→ **Raw data**
•••

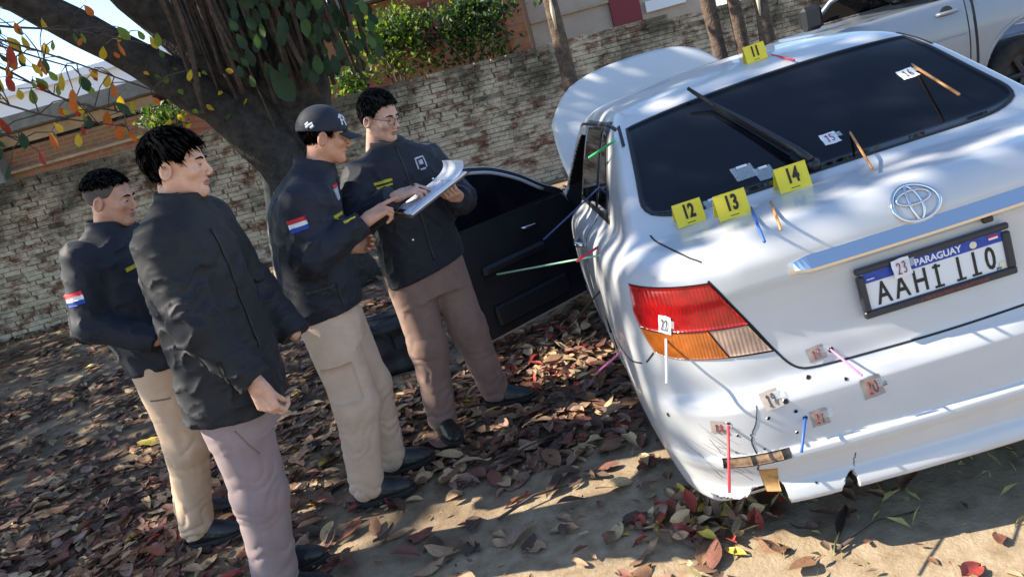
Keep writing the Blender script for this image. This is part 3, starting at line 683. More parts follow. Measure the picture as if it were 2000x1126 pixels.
# rear window
nu, nv = 46, 16
uu, vv = np.meshgrid(np.linspace(-1, 1, nu), np.linspace(0, 1, nv), indexing='ij')
hw = .668 + (.566 - .668) * vv
cornr = .035 * np.clip((.2 - vv) / .2, 0, 1) ** 2
gX = uu * (hw - cornr); gZ = 1.072 + (1.392 - 1.072) * vv - .006 * (1 - uu ** 2) * (1 - vv) + .010 * (1 - uu ** 2) * vv + .03 * np.abs(uu) ** 10 * (1 - vv) ** 4
Q, N = glass_pt(gX.ravel(), gZ.ravel(), .003)
rw = patch('rear_window', Q, N, nu, nv, M_GLASS, car)
ring = np.concatenate([np.stack([gX[0], gZ[0]], 1), np.stack([gX[1:, -1], gZ[1:, -1]], 1), np.stack([gX[-1, :-1][::-1], gZ[-1, :-1][::-1]], 1), np.stack([gX[1:-1, 0][::-1], gZ[1:-1, 0][::-1]], 1)])
Q, N = glass_pt(ring[:, 0], ring[:, 1], .004); ribbon('window_trim', Q, N, .013, M_RUBBER, rw, True)

# tail lights (both sides), number 1 on the left
def tail_light(sg):
    tl_, ap, tip, bl = (-.806, .957), (-.606, .940), (-.474, .684), (-.797, .742)
    c0 = [bl, (-.754, .722), (-.645, .704), (-.55, .692), tip]; c1 = [tl_, (-.74, .951), (-.67, .945), ap]
    d0 = [bl, (-.812, .80), (-.818, .86), tl_]; d1 = [tip, (-.515, .765), (-.566, .865), ap]
    def P(u0, u1, v0, v1, nu, nv):
        G = coons(c0, c1, d0, d1, 60, 40)
        iu = np.linspace(u0, u1, nu) * 59; iv = np.linspace(v0, v1, nv) * 39
        i0 = np.clip(iu.astype(int), 0, 58); j0 = np.clip(iv.astype(int), 0, 38); fu = (iu - i0)[:, None, None]; fv = (iv - j0)[None, :, None]
        g = (1 - fu) * (1 - fv) * G[i0][:, j0] + fu * (1 - fv) * G[i0 + 1][:, j0] + (1 - fu) * fv * G[i0][:, j0 + 1] + fu * fv * G[i0 + 1][:, j0 + 1]
        g = g.reshape(-1, 2); Q, N = rear_pt(g[:, 0], g[:, 1], .006); 
        if sg > 0: Q = Q * [-1, 1, 1]; N = N * [-1, 1, 1]
        return Q, N
    root = None
    e = .012
    for nm, (u0, u1, v0, v1), m in (('red_lens', (e, 1 - e, .40, 1 - e), M_RED), ('orange_lens', (e, .60, e, .385), M_ORANGE), ('clear_lens', (.618, 1 - e * 2, e * 2, .385), M_CLEAR)):
        Q, N = P(u0, u1, v0, v1, 26, 16)
        o = patch(nm, Q, N, 26, 16, m, car if root is None else root)
        if root is None: root = o; o.name = 'tail_light'; o['label'] = 'wraparound tail light with red, orange and clear sections'
    Q, N = P(0, 1, 0, 1, 30, 20); Q = Q - N * .004
    patch('lamp_rim', Q, N, 30, 20, M_PLASTIC, root)
tail_light(-1); tail_light(1)

# panel gaps
def mir(a): return [(-x, z) for x, z in a]
gap = [(-.606, .945), (-.566, .868), (-.515, .768), (-.474, .684), (-.452, .645), (-.43, .622), (-.405, .611), (-.36, .607), (-.2, .604), (0, .602)]
gp = gap + mir(gap[:-1])[::-1]
g = resample(gp, 120); Q, N = rear_pt(g[:, 0], g[:, 1], .0015); ribbon('panel_gap', Q, N, .0075, M_SEAM, car)
for sg in (-1, 1):
    gg = resample([(.603, .125), (.628, .165), (.650, .25), (.664, .40), (.672, .50)], 30)
    Q, N = top_pt(gg[:, 0] * sg, gg[:, 1], .0015); ribbon('panel_gap', Q, N, .0065, M_SEAM, car)
    gg = resample([(-.80, .738), (-.826, .70)], 8); Q, N = rear_pt(gg[:, 0], gg[:, 1], .0015)
    if sg > 0: Q = Q * [-1, 1, 1]; N = N * [-1, 1, 1]
    ribbon('panel_gap', Q, N, .006, M_SEAM, car)
gg = resample([(.30, .69), (.45, .665), (.60, .655), (.72, .66)], 20); Q, N = side_pt(gg[:, 0], gg[:, 1], .001); ribbon('panel_gap', Q, N, .006, M_SEAM, car)
# rear door outline on the left side
gg = resample([(1.36, 1.03), (1.33, .93), (1.40, .78), (1.50, .66), (1.58, .50), (1.66, .34), (1.85, .30), (2.10, .30), (2.16, .36), (2.16, .98)], 70, smooth=True)
Q, N = side_pt(gg[:, 0], gg[:, 1], .0015); ribbon('panel_gap', Q, N, .008, M_SEAM, car)
# left side windows: rear door glass and quarter glass, with a dark surround
def side_glass(name, poly, m, off):
    (a, b, c, d) = poly; U = np.linspace(0, 1, 16)[:, None, None]; V_ = np.linspace(0, 1, 12)[None, :, None]
    a, b, c, d = map(np.array, (a, b, c, d))
    g = ((1 - U) * (1 - V_) * a + U * (1 - V_) * b + U * V_ * c + (1 - U) * V_ * d).reshape(-1, 2)
    Q, N = side_pt(g[:, 0], g[:, 1], off); return patch(name, Q, N, 16, 12, m, car)
side_glass('window_surround', ((.98, 1.035), (2.16, 1.02), (2.16, 1.415), (1.28, 1.405)), M_PLASTIC, .003)
side_glass('side_window', ((1.42, 1.055), (2.10, 1.045), (2.10, 1.39), (1.44, 1.385)), M_GLASS, .006)
side_glass('quarter_window', ((1.05, 1.06), (1.37, 1.06), (1.39, 1.37), (1.30, 1.36)), M_GLASS, .006)
for sg in (-1, 1):
    g2 = np.stack([np.linspace(1.13, 2.9, 40), np.full(40, 0)], 1)
    Q, N = project(car_f0, np.stack([np.full(40, sg * .60), g2[:, 0], np.full(40, 1.7)], 1), (0, 0, -1), 0, .8, 100)
    ribbon('roof_moulding', Q + N * .003, N, .016, M_RUBBER, car)
    Q, N = glass_pt(np.linspace(.612, .585, 14) * sg, np.linspace(1.33, 1.43, 14), .003); ribbon('roof_moulding', Q, N, .014, M_RUBBER, car)
# door handle, sill and rear quarter scratches on the left
hs, hz = 1.55, .90
Q, N = side_pt([hs], [hz]); q = Q[0]
tube('door_handle', [q + [-.004, -.09, 0], q + [-.03, -.06, .003], q + [-.034, 0, .004], q + [-.03, .06, .003], q + [-.004, .09, 0]], .012, M_CHROME, car)
# chrome bar above the plate
nX = 60; xs_ = np.linspace(-.385, .385, nX); V = []
kk = np.clip((.385 - np.abs(xs_)) / .05, .12, 1)
QB, _ = rear_pt(xs_, .878 + .018 * (1 - kk)); QT, _ = rear_pt(xs_, .938 - .012 * (1 - kk))
for qb, qt, k in zip(QB, QT, kk):
    o_ = .026 * k
    V += [qb + [0, .004, 0], (qb + qt) / 2 + [0, -o_, -.012], (qb + qt) / 2 + [0, -o_ - .001, -.004], qt + [0, -.002, .001], qt + [0, .006, .0]]
Fs = [(i * 5 + k, i * 5 + k + 1, (i + 1) * 5 + k + 1, (i + 1) * 5 + k) for i in range(nX - 1) for k in range(4)] + [(4, 3, 2, 1, 0), tuple((nX - 1) * 5 + k for k in range(5))]
Fs = [tuple(reversed(f)) for f in Fs]
bar = obj('chrome_bar', V, Fs, M_CHROME, car, False)
(q,), _ = rear_pt([.165], [.87]); box('keyhole', q + [0, -.014, .012], (.03, .012, .016), M_PLASTIC, car, .003)
# emblem: nested ovals
(q0,), (n0,) = rear_pt([-.008], [.984])
def oval(cx, cz, rx, rz, r):
    t = np.linspace(0, 2 * math.pi, 49)[:-1]; Q, N = rear_pt(-.008 + cx + rx * np.cos(t), .984 + cz + rz * np.sin(t), .004)
    P = np.vstack([Q, Q[:2]]); return P, r
em = MB()
for a in ((0, 0, .0645, .045, .0055), (0, .0155, .046, .0165, .0038), (0, .0, .0165, .042, .0038)):
    P, r = oval(*a); em.tube(P, r, 8, False)
em.build('emblem', M_CHROME, car, True)
# number plate
(q,), (n,) = rear_pt([0], [.783]); 
PLM = frame((0, q[1] - .020, .783), (1, 0, 0), (0, .03, 1))
M_PLW = mat('plate_white', (.70, .71, .72), .45); M_PLB = mat('plate_blue', (.012, .05, .33), .45, noise=(60, .25)); M_INK = mat('black_ink', (.012, .012, .012), .6)
M_FRAME = mat('plate_frame_plastic', (.02, .024, .034), .4); M_FRR = mat('faded_red_print', (.10, .025, .025), .6, noise=(180, .8))
M_FLR = mat('flag_red', (.55, .02, .03), .7); M_FLW = mat('flag_white', (.75, .75, .76), .7); M_FLB = mat('flag_blue', (.012, .05, .30), .7)
M_CREAM = mat('cream_print', (.72, .64, .45), .6)
pl = empty('plate_root'); bpy.data.objects.remove(pl)
fr = MB(); W, H = .435, .150
for (x, y, w, h) in ((0, H / 2 - .009, W, .018), (0, -H / 2 + .011, W, .022), (-W / 2 + .011, -.002, .022, H - .044), (W / 2 - .011, -.002, .022, H - .044)):
    fr.box((x, y, 0), (w, h, .016), None, 0, .004)
plate = fr.build('number_plate', M_FRAME, car); plate.matrix_local = PLM; plate['label'] = 'number plate in a dark plastic frame'
def pl_add(name, c, s, m): return box(name, c, s, m, plate)
pl_add('plate_sheet', (0, -.002, -.004), (.395, .112, .004), M_PLW); pl_add('blue_band', (0, .041, -.0015), (.394, .030, .003), M_PLB)
pl_add('frame_print', (.035, -.064, .0085), (.20, .010, .001), M_FRR)
for i, m in enumerate((M_FLR, M_FLW, M_FLB)): pl_add('flag_stripe', (.172, .0475 - .006 * i, .0006), (.026, .0058, .0012), m)
MB().tube([(.115, .040, -.001), (.115, .040, .0012)], .010, 16).build('round_seal', M_CREAM, plate)
pl_add('cream_mark', (.183, -.040, .0006), (.016, .018, .001), M_CREAM)
for x0, w_ in ((-.178, .022),): pl_add('small_print', (x0, .036, .0006), (w_, .0025, .0008), M_FLW)
def put(me, name, parent, M): 
    o = bpy.data.objects.new(name, me); link(o, parent); o.matrix_local = M; return o
put(text_data('PARAGUAY', .027, M_FLW, .0006, .0006, .95), 'lettering', plate, Matrix.Translation((.015, .041, .0008)))
for ch, x in zip('AAHI110', (-.150, -.098, -.044, .004, .066, .110, .154)):
    me = text_data(ch, .092, M_INK, .0012, .0008, .66)
    o = put(me, 'lettering', plate, Matrix.Translation((x, -.016, -.001)))
    if ch in 'I1':
        pl_add('letter_serif', (x + .001, -.0458, -.0008), (.026, .0065, .002), M_INK)
        if ch == 'I': pl_add('letter_serif', (x + .001, .0125, -.0008), (.022, .0065, .002), M_INK)
put(text_data('PY', .012, M_INK, .0003, .0004), 'lettering', plate, Matrix.Translation((.172, -.049, .0012)))

# bumper damage: slot with brown core, chipped patch, cracks and holes
def poly_patch(name, pts, m, parent, off):
    a, b, c, d = map(np.array, pts); U = np.linspace(0, 1, 14)[:, None, None]; V_ = np.linspace(0, 1, 6)[None, :, None]
    g = ((1 - U) * (1 - V_) * a + U * (1 - V_) * b + U * V_ * c + (1 - U) * V_ * d).reshape(-1, 2)
    Q, N = rear_pt(g[:, 0], g[:, 1], off); return patch(name, Q, N, 14, 6, m, parent)
poly_patch('reflector_slot', ((-.712, .368), (-.522, .374), (-.520, .402), (-.708, .398)), M_DARK, bumper, .0015)
poly_patch('slot_core', ((-.700, .373), (-.632, .374), (-.632, .397), (-.698, .394)), M_INNER, bumper, .0025)
poly_patch('slot_core', ((-.620, .374), (-.545, .377), (-.545, .398), (-.620, .397)), M_INNER, bumper, .0025)
poly_patch('chipped_paint', ((-.612, .272), (-.573, .268), (-.567, .345), (-.620, .352)), M_CHIP, bumper, .0015)
def crack(pts, w, m=None, n=30, jit=.002):
    g = resample(pts, n, smooth=False); g = g + npr.normal(size=g.shape) * jit * np.hanning(n)[:, None]
    Q, N = rear_pt(g[:, 0], g[:, 1], .0012); ribbon('crack', Q, N, np.linspace(w * .5, w, n), m or M_SEAM, bumper)
crack([(-.578, .556), (-.592, .50), (-.612, .47), (-.618, .44), (-.612, .403)], .0045)
crack([(-.618, .372), (-.622, .352)], .006, n=8)
crack([(-.352, .285), (-.346, .305), (-.340, .330)], .003, n=10)
for k in range(16):
    x0 = -.80 + .10 * rnd.random(); z0 = .36 + .16 * rnd.random(); x1 = x0 + rnd.uniform(.02, .10); z1 = z0 - rnd.uniform(.02, .10)
    crack([(x0, z0), (x1, z1)], rnd.uniform(.0008, .002), MATS.get('scratch') or mat('scratch', (.30, .27, .25), .8), 8, .001)
M_HOLE = mat('bullet_hole', (.006, .006, .007), .95); M_BARE = mat('bare_metal', (.35, .34, .33), .4, .8)
def hole(Q, N, r, parent):
    n = Vector(N); a = n.orthogonal().normalized(); b = n.cross(a); V = []; Fs = []; o = Vector(Q)
    for k in range(14):
        t = 2 * math.pi * k / 14; d = a * math.cos(t) + b * math.sin(t); j = 1 + .18 * rnd.uniform(-1, 1)
        V += [o + d * r * 1.35 * j - n * .0006, o + d * r * 1.1 * j + n * .0012, o + d * r * .95 * j + n * .0004]
    for k in range(14):
        k2 = (k + 1) % 14; Fs += [(k * 3, k2 * 3, k2 * 3 + 1, k * 3 + 1), (k * 3 + 1, k2 * 3 + 1, k2 * 3 + 2, k * 3 + 2)]
    Fs.append(tuple(k * 3 + 2 for k in range(14)))
    obj('bullet_hole', V, Fs, [M_BARE, M_HOLE], parent, False, [0, 1] * 14 + [1])
for x, z, r in ((-.325, .644, .0065), (-.41, .588, .006), (-.317, .562, .0045), (-.218, .521, .0062), (-.496, .548, .0065), (-.476, .510, .0048),
                (-.555, .511, .0048), (-.487, .443, .004), (-.65, .473, .0035), (-.665, .416, .003), (-.815, .537, .006), (-.587, .414, .0025), (-.471, .27, .003), (-.667, .515, .006), (-.455, .482, .006)):
    Q, N = rear_pt([x], [z], .0008); hole(Q[0], N[0], r, car)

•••

→ **Given instruction**
Repeat the listing above exactly from its first line to the line containing "Q, N = glass_pt(ring[:, 0], ring[:, 1], .004);", both included, and omit the pictures.

→ **Exercise output**
Keep writing the Blender script for this image. This is part 3, starting at line 683. More parts follow. Measure the picture as if it were 2000x1126 pixels.
# rear window
nu, nv = 46, 16
uu, vv = np.meshgrid(np.linspace(-1, 1, nu), np.linspace(0, 1, nv), indexing='ij')
hw = .668 + (.566 - .668) * vv
cornr = .035 * np.clip((.2 - vv) / .2, 0, 1) ** 2
gX = uu * (hw - cornr); gZ = 1.072 + (1.392 - 1.072) * vv - .006 * (1 - uu ** 2) * (1 - vv) + .010 * (1 - uu ** 2) * vv + .03 * np.abs(uu) ** 10 * (1 - vv) ** 4
Q, N = glass_pt(gX.ravel(), gZ.ravel(), .003)
rw = patch('rear_window', Q, N, nu, nv, M_GLASS, car)
ring = np.concatenate([np.stack([gX[0], gZ[0]], 1), np.stack([gX[1:, -1], gZ[1:, -1]], 1), np.stack([gX[-1, :-1][::-1], gZ[-1, :-1][::-1]], 1), np.stack([gX[1:-1, 0][::-1], gZ[1:-1, 0][::-1]], 1)])
Q, N = glass_pt(ring[:, 0], ring[:, 1], .004); ribbon('window_trim', Q, N, .013, M_RUBBER, rw, True)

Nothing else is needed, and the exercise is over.